In summary, in this case, unlike the circumstances existing in this court's recent decision in Johnson v. State, 537 So. 2d 117 (Fla. 1st DCA 1988), and Pickett v. State, 537 So. 2d 115 (Fla. 1st DCA 1988), the trial court properly required the state to give reasons for its exercise of three peremptory challenges which resulted in the exclusion of three black males from the jury panel. We find no error in the trial court's acceptance of the reasons given, and therefore affirm as to the first issue. As to the second issue, the convictions and sentences for Counts II, IV and V are vacated, pursuant to Neal v. State.
Accordingly, the trial court's determination of the jury issue is affirmed. However, we reverse the convictions and sentences imposed with regard to Count II aggravated assault, Count IV use of a firearm during the commission of an armed robbery, and Count V use of a firearm during the commission of an armed kidnapping, and remand for further proceedings consistent with this opinion.
WIGGINTON and NIMMONS, JJ., concur.
NOTES
[1] Ch. 88-131, § 7 Laws of Fla., amended § 775.021(4), Fla. Stat., to read:
(4)(a) Whoever, in the course of one criminal transaction or episode, commits an act or acts which constitute one or more separate criminal offenses, upon conviction and adjudication of guilt, shall be sentenced separately for each criminal offense; and the sentencing judge may order the sentences to be served concurrently or consecutively. For the purposes of this subsection, offenses are separate if each offense requires proof of an element that the other does not, without regard to the accusatory pleading or the proof adduced at trial.
(b) The intent of the Legislature is to convict and sentence for each criminal offense committed in the course of one criminal episode or transaction and not to allow the principle of lenity as set forth in subsection (1) to determine legislative intent. Exceptions to this rule of construction are:
1. Offenses which require identical elements of proof.
2. Offenses which are degrees of the same offense as provided by statute.

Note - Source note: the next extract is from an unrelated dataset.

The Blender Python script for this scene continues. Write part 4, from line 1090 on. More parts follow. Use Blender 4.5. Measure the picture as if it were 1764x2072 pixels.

3. Offenses which are lesser offenses the statutory elements of which are subsumed by the greater offense.
Section 8. If any provision of this act or the application thereof to any person or circumstances is held invalid, the invalidity shall not affect other provisions or applications of the act which can be given without the invalid provision or application, and to this end the provisions of this act are declared severable. (Additions to the text are indicated by underlining.)